La globalización es la culminación de un capitalismo salvaje, que olvida el bien común y privilegia la acumulación desmedida e irresponsable, se convierte en la forma más evidente de explotación; la mano de obra es el elemento de producción que marca la diferencia en un negocio rentable, cuanto menor sea su valor más atractivo es el país.
Hoy recogemos lo que sembramos: durante la década de los ochenta se dio un retroceso en los programas educativos y de atención social, motivados por las directrices de los organismos internacionales que obligaban a una reducción del aparato estatal y a una privatización de aquellas empresas de capital público; el Estado benefactor cedía su lugar de un tajo, a un ente sin posibilidades de intervenir en forma efectiva para lograr la inclusión de los más desfavorecidos; el resultado lógico fue una mayor inequidad social y una menor oportunidad para muchos ciudadanos, de obtener las herramientas necesarias para enfrentar el futuro con éxito.
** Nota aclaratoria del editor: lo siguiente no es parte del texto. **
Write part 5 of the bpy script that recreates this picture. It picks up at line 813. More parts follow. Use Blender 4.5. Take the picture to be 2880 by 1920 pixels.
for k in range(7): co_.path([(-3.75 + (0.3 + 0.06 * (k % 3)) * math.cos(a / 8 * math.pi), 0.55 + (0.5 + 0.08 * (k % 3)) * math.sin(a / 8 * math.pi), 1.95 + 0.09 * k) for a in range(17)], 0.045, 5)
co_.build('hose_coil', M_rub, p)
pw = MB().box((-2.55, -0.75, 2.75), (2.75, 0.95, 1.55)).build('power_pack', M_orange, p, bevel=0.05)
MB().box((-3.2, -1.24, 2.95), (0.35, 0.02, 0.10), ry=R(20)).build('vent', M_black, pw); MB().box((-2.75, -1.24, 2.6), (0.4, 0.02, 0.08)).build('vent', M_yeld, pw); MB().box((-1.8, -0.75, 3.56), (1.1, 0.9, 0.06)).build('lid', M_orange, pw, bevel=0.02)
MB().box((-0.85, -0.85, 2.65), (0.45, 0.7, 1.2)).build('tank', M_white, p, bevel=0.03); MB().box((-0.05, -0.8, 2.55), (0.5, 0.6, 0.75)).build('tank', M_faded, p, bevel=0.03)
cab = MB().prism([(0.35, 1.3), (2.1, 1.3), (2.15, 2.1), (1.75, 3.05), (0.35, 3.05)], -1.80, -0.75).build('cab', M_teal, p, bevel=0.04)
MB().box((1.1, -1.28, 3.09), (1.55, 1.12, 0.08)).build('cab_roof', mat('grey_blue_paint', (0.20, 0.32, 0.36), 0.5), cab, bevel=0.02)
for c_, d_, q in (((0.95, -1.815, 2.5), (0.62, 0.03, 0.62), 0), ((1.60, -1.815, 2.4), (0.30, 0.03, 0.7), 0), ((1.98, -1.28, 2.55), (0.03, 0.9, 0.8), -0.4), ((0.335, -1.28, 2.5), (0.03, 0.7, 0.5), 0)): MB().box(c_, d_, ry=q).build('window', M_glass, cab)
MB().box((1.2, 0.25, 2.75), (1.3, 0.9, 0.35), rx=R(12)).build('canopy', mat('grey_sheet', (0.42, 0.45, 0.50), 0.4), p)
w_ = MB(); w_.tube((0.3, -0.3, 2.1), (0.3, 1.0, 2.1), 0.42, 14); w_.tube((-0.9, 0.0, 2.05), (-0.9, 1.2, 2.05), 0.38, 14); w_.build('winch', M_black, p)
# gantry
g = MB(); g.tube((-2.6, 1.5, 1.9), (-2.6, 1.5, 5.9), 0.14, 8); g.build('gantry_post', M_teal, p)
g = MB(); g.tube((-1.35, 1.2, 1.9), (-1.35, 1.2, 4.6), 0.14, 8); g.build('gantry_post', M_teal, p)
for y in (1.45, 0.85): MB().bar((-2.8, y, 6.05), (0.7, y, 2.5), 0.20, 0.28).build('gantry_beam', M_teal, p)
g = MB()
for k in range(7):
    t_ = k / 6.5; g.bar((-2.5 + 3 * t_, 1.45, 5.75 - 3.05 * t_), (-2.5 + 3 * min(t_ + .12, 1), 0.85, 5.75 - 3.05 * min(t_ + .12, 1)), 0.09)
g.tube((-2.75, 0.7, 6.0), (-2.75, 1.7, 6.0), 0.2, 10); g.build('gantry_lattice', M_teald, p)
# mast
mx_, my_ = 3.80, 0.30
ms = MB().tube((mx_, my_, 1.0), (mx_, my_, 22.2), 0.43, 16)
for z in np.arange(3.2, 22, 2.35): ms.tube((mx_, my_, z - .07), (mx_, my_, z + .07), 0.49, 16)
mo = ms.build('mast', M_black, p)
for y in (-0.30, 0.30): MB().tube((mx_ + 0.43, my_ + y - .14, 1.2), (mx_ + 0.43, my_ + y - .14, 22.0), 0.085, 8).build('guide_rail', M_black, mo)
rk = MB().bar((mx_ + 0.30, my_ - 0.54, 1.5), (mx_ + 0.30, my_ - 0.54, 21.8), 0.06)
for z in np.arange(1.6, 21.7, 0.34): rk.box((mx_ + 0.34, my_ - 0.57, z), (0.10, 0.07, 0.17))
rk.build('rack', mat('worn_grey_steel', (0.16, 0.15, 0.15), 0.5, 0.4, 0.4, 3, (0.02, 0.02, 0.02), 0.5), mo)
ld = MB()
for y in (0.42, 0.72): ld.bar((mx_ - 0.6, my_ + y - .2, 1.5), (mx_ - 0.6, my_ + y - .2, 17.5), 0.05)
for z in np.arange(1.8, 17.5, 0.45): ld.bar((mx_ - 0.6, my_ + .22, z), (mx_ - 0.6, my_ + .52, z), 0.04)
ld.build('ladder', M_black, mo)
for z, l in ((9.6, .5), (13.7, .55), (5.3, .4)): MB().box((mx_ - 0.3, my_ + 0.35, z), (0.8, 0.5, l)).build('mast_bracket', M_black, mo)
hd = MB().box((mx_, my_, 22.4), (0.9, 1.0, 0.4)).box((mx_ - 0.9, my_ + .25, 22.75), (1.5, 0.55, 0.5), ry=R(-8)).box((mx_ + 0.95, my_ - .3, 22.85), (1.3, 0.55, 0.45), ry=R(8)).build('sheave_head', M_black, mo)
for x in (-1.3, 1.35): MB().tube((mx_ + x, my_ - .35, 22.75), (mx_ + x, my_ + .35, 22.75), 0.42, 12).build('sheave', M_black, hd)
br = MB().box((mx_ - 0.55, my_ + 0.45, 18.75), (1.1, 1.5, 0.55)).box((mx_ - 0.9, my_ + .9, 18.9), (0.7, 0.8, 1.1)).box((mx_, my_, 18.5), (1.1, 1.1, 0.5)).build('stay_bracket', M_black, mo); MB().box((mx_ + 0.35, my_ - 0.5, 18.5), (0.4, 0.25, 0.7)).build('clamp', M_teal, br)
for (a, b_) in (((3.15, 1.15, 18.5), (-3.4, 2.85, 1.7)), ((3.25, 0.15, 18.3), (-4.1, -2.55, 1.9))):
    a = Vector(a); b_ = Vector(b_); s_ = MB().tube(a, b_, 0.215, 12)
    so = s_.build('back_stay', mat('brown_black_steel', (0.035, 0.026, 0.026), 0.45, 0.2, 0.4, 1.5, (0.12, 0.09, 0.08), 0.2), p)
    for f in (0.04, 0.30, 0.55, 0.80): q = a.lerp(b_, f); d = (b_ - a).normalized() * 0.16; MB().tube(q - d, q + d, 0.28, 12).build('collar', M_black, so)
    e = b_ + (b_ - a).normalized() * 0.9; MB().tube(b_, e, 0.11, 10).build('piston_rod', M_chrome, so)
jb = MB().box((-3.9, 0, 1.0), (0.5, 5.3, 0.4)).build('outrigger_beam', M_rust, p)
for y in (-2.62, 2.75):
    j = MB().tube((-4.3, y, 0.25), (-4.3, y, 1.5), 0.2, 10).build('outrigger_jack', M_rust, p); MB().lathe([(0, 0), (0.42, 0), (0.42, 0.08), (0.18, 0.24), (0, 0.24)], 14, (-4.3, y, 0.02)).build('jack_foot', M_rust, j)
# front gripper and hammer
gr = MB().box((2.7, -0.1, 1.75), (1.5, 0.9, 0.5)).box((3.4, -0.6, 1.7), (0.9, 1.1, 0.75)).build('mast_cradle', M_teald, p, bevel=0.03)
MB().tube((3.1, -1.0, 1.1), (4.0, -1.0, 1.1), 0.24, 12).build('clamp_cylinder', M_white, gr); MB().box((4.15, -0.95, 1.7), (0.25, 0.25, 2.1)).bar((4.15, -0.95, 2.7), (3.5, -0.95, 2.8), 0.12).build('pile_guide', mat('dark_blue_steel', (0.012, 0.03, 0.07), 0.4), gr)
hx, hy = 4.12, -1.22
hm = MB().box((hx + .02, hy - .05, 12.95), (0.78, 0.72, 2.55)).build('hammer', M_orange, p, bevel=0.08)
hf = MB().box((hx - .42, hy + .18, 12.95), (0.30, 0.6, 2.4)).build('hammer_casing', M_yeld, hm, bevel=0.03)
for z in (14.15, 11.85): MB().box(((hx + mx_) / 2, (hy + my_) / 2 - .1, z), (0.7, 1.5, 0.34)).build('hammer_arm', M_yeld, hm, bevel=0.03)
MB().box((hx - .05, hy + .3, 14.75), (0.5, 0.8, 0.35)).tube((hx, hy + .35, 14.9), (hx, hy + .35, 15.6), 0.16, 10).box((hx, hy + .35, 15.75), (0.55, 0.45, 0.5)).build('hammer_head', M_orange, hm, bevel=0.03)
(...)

La llamada generación perdida de nuestra sociedad debió abandonar las aulas en más de un 40 por ciento, hipotecando con ello su futuro; la asistencia social se redujo a números escandalosos dejando a la deriva a casi medio millón de ciudadanos.
Los integrantes de esta generación son personas con edades entre los 30 y 50 años, padres de la mayoría de adolescentes de nuestro país, adolescentes que al nacer en un ambiente de pobreza y exclusión, han debido en muchos casos, abandonar las aulas para no ser una carga para su familia, repitiendo la vida de privaciones que vivieron sus padres.
Estas infames condiciones no son más que el caldo de cultivo para el desarrollo de conductas contrarias a la ley; la delincuencia juvenil -que hoy hace rasgar las vestiduras, a políticos populistas, que encuentran en ello una veta para fomentar medidas en extremo represivas e ineficaces, pero que se venden como la panacea para este problema social, directores de medios de comunicación y oportunistas de turno- no es más que uno de los resultados del abandono de los desposeídos que se hizo en ese momento; se excluyó a sus padres de la posibilidad de una vida digna y como indemnización les aplicamos la represión más fuerte de toda América y aun así no estamos conformes.
No es de extrañar que el perfil del menor infractor, en Costa Rica, tenga baja o nula escolaridad, hogar desintegrado o disfuncional, uso de drogas y desempleo.
Este es uno de los motivos por los cuales no se debe atacar la delincuencia juvenil exclusivamente con represión; la delincuencia juvenil es el efecto congénito de un círculo vicioso que la inequidad social ha creado; cuando a un joven se le ha negado un ambiente integralmente sano en el nivel familiar, educativo y comunal, exigirle una conducta “socialmente correcta”, de respeto sobre todo a los bienes materiales ajenos, es, además de injusto hasta vergonzoso, es no haber cumplido una obligación y cobrarla con la libertad del abandonado.
La delincuencia juvenil se trata con prevención positiva, con verdaderas oportunidades para mantenerse en el sistema educativo, opciones de trabajo digno y ante todo con programas de inclusión social; las opciones exclusivamente represivas, son simplemente nuevas formas de violencia que se disfrazan bajo el amparo de la seguridad ciudadana, término que se estrecha para que ocupe solo el espacio que la nota roja pueda cubrir.